Begin

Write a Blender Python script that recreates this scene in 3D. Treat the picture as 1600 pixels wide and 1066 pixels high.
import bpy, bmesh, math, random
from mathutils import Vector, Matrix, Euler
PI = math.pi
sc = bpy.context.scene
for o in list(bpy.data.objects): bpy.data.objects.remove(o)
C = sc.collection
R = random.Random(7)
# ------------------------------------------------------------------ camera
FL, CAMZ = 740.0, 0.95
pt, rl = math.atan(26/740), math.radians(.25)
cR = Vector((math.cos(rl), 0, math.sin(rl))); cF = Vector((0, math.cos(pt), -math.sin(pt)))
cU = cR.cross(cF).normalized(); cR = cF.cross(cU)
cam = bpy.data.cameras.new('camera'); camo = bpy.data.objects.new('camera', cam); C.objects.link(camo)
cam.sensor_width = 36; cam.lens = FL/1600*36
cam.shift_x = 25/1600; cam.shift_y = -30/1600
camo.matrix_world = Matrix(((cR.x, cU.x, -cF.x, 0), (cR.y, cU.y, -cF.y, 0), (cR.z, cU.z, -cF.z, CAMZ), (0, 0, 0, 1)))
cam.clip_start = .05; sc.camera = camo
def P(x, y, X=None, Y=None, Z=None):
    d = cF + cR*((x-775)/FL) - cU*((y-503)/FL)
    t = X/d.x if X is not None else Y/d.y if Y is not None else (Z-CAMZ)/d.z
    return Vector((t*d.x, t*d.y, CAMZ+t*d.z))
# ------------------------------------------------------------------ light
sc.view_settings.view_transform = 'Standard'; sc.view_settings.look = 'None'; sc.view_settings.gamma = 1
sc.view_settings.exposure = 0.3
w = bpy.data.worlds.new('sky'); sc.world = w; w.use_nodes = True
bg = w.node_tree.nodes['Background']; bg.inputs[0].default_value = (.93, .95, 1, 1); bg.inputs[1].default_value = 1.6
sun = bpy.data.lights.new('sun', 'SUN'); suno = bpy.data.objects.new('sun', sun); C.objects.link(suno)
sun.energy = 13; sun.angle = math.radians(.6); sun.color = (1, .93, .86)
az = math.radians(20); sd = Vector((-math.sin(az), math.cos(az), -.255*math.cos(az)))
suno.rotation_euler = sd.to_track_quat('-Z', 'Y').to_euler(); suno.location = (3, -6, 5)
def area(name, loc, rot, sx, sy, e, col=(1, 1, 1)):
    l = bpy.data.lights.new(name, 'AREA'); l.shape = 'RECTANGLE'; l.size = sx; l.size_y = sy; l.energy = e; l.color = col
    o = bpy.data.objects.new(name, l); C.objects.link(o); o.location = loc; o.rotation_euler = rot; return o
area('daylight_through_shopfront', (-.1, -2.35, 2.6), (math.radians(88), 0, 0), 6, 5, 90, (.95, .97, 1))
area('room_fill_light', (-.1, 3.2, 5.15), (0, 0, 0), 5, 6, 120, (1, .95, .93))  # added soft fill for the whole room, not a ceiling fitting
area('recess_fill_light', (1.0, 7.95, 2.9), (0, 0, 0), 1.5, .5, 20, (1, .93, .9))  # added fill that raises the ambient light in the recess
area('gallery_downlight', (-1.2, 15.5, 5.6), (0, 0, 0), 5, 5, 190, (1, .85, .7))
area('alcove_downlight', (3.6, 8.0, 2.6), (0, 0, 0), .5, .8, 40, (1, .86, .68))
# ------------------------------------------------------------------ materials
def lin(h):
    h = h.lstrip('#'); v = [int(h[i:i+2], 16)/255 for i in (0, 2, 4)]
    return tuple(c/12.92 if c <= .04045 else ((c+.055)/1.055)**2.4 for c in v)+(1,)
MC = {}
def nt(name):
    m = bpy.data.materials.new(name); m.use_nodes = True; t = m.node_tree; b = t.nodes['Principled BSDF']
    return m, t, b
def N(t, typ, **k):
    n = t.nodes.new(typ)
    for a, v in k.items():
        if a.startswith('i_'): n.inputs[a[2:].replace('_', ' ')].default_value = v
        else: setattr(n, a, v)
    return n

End

▶ [WORK TO BE COMPLETED]
Your task is to repeat every line exactly.

▶ [REPLY]
Write a Blender Python script that recreates this scene in 3D. Treat the picture as 1600 pixels wide and 1066 pixels high.
import bpy, bmesh, math, random
from mathutils import Vector, Matrix, Euler
PI = math.pi
sc = bpy.context.scene
for o in list(bpy.data.objects): bpy.data.objects.remove(o)
C = sc.collection
R = random.Random(7)
# ------------------------------------------------------------------ camera
FL, CAMZ = 740.0, 0.95
pt, rl = math.atan(26/740), math.radians(.25)
cR = Vector((math.cos(rl), 0, math.sin(rl))); cF = Vector((0, math.cos(pt), -math.sin(pt)))
cU = cR.cross(cF).normalized(); cR = cF.cross(cU)
cam = bpy.data.cameras.new('camera'); camo = bpy.data.objects.new('camera', cam); C.objects.link(camo)
cam.sensor_width = 36; cam.lens = FL/1600*36
cam.shift_x = 25/1600; cam.shift_y = -30/1600
camo.matrix_world = Matrix(((cR.x, cU.x, -cF.x, 0), (cR.y, cU.y, -cF.y, 0), (cR.z, cU.z, -cF.z, CAMZ), (0, 0, 0, 1)))
cam.clip_start = .05; sc.camera = camo
def P(x, y, X=None, Y=None, Z=None):
    d = cF + cR*((x-775)/FL) - cU*((y-503)/FL)
    t = X/d.x if X is not None else Y/d.y if Y is not None else (Z-CAMZ)/d.z
    return Vector((t*d.x, t*d.y, CAMZ+t*d.z))
# ------------------------------------------------------------------ light
sc.view_settings.view_transform = 'Standard'; sc.view_settings.look = 'None'; sc.view_settings.gamma = 1
sc.view_settings.exposure = 0.3
w = bpy.data.worlds.new('sky'); sc.world = w; w.use_nodes = True
bg = w.node_tree.nodes['Background']; bg.inputs[0].default_value = (.93, .95, 1, 1); bg.inputs[1].default_value = 1.6
sun = bpy.data.lights.new('sun', 'SUN'); suno = bpy.data.objects.new('sun', sun); C.objects.link(suno)
sun.energy = 13; sun.angle = math.radians(.6); sun.color = (1, .93, .86)
az = math.radians(20); sd = Vector((-math.sin(az), math.cos(az), -.255*math.cos(az)))
suno.rotation_euler = sd.to_track_quat('-Z', 'Y').to_euler(); suno.location = (3, -6, 5)
def area(name, loc, rot, sx, sy, e, col=(1, 1, 1)):
    l = bpy.data.lights.new(name, 'AREA'); l.shape = 'RECTANGLE'; l.size = sx; l.size_y = sy; l.energy = e; l.color = col
    o = bpy.data.objects.new(name, l); C.objects.link(o); o.location = loc; o.rotation_euler = rot; return o
area('daylight_through_shopfront', (-.1, -2.35, 2.6), (math.radians(88), 0, 0), 6, 5, 90, (.95, .97, 1))
area('room_fill_light', (-.1, 3.2, 5.15), (0, 0, 0), 5, 6, 120, (1, .95, .93))  # added soft fill for the whole room, not a ceiling fitting
area('recess_fill_light', (1.0, 7.95, 2.9), (0, 0, 0), 1.5, .5, 20, (1, .93, .9))  # added fill that raises the ambient light in the recess
area('gallery_downlight', (-1.2, 15.5, 5.6), (0, 0, 0), 5, 5, 190, (1, .85, .7))
area('alcove_downlight', (3.6, 8.0, 2.6), (0, 0, 0), .5, .8, 40, (1, .86, .68))
# ------------------------------------------------------------------ materials
def lin(h):
    h = h.lstrip('#'); v = [int(h[i:i+2], 16)/255 for i in (0, 2, 4)]
    return tuple(c/12.92 if c <= .04045 else ((c+.055)/1.055)**2.4 for c in v)+(1,)
MC = {}
def nt(name):
    m = bpy.data.materials.new(name); m.use_nodes = True; t = m.node_tree; b = t.nodes['Principled BSDF']
    return m, t, b
def N(t, typ, **k):
    n = t.nodes.new(typ)
    for a, v in k.items():
        if a.startswith('i_'): n.inputs[a[2:].replace('_', ' ')].default_value = v
        else: setattr(n, a, v)
    return n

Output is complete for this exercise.